The question of whether or not it is necessary for a Pagan monastic to live a life of scarcity is an interesting one. Most monastic traditions, founded within faiths where spiritual transcendence is often emphasized over physical indulgence, stress an ascetic approach to the material world: simple clothing, a very basic diet, few if any luxuries and a marked lack of personal possessions beyond whatever one needs to perform day to day duties. (As for celibacy, I’ve discussed that elsewhere.) While clothing, food and luxuries are often as dependent on one’s environment and physical health as on one’s financial means, not owning a lot of stuff has seems to be a more unsettling idea to many Pagans than, say, wearing only simple, comfortable garments or abstaining from sugary foods or alcohol. At least, that’s my impression from talking to others and hearing their reactions to the news that I am attempting to live a monastic life.

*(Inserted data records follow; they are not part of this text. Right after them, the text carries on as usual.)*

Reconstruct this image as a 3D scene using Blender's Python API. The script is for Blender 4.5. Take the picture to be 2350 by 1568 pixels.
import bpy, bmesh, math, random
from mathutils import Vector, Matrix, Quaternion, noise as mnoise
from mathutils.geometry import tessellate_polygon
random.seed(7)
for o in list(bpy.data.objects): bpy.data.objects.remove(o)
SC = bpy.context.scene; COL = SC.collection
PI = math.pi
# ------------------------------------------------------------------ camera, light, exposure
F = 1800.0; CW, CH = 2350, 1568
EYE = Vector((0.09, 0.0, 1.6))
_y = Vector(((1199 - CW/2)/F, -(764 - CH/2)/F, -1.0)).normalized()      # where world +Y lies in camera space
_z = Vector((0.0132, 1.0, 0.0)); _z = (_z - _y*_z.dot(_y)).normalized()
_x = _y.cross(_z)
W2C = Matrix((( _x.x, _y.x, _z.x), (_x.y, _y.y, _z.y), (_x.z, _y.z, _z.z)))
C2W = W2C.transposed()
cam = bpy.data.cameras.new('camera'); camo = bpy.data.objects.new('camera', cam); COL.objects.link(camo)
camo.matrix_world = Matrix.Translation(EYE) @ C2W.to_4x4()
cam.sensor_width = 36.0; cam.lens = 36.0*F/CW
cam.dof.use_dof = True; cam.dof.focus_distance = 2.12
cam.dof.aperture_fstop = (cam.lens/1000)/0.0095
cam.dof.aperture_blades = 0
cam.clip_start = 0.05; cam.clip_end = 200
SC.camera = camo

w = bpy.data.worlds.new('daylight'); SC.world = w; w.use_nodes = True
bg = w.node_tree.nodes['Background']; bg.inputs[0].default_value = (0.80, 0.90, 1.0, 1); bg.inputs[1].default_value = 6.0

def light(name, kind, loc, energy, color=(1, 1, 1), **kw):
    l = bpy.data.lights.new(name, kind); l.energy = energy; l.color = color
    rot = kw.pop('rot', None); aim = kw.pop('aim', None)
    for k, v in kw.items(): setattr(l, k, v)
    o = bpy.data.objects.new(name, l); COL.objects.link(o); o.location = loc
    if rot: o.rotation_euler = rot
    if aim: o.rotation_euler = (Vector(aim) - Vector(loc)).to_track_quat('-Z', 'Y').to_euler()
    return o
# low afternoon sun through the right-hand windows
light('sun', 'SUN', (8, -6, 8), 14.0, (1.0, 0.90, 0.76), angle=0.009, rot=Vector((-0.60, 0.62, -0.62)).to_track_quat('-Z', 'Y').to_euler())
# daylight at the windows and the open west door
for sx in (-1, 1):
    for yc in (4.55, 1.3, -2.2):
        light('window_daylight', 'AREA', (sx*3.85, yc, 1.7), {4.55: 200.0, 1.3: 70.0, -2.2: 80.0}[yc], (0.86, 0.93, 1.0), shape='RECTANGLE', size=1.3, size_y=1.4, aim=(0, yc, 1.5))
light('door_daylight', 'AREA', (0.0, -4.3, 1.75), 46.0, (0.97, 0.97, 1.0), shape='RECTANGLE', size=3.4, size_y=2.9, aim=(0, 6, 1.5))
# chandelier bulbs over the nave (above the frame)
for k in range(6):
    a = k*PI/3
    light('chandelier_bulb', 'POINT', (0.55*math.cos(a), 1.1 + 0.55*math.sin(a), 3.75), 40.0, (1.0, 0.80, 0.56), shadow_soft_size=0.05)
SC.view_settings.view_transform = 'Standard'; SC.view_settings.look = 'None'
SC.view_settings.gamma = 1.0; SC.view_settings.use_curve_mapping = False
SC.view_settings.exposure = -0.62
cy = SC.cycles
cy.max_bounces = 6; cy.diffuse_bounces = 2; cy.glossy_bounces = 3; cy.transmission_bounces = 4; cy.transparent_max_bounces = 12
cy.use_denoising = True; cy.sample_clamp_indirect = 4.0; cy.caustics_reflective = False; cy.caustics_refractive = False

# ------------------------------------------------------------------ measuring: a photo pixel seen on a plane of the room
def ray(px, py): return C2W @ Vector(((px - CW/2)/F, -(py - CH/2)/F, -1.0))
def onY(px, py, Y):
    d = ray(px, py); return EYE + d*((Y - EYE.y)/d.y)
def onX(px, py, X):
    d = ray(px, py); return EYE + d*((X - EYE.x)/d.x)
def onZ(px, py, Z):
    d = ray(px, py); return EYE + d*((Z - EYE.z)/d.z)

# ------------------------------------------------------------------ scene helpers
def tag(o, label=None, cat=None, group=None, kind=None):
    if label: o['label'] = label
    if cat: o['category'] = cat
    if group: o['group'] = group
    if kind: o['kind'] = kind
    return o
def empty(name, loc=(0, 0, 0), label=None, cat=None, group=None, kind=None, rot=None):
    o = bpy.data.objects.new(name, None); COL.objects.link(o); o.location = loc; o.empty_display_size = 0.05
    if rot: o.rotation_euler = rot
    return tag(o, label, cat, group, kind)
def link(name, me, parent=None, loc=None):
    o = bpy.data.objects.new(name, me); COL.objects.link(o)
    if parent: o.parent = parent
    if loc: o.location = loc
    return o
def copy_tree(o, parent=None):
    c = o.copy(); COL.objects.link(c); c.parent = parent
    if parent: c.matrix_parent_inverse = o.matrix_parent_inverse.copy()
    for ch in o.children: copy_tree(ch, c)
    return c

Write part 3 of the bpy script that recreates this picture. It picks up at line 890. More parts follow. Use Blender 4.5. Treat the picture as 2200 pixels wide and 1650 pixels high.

After all, we live in a dominant culture which tells us every day and in a hundred insidious ways that we are our stuff — and it’s hard to undo that conditioning. And let’s be honest, at first glance being a Pagan seems to be all about the paraphernalia — statues, jewelry, altar items, books, magical tools, herbs, incense, oils, T-shirts with a wind-blown goddess posing under the full moon with a pair of wolves…you get the idea. (I still don’t understand the ginormous pentacles I’ve seen cropping up in occult stores within the last few years, though. Wearing a religious symbol larger than your foot seems a bit much.) Also, as there are gods of wealth in our various pantheons and a high emphasis on property and inheritance in some traditions, some might believe that it would be ungrateful to turn our backs on Their blessings and selfish to deny those things to our heirs, as well as silly to downplay all the hard work which earned that new car and five-bedroom house. And because it is so strongly linked with notions of extreme self-denial, accurately or otherwise, monasticism in general has even been called “un-Pagan” by those who feel that it has no place in a religious milieu where the physical world is viewed as every bit as sacred as the intangible one.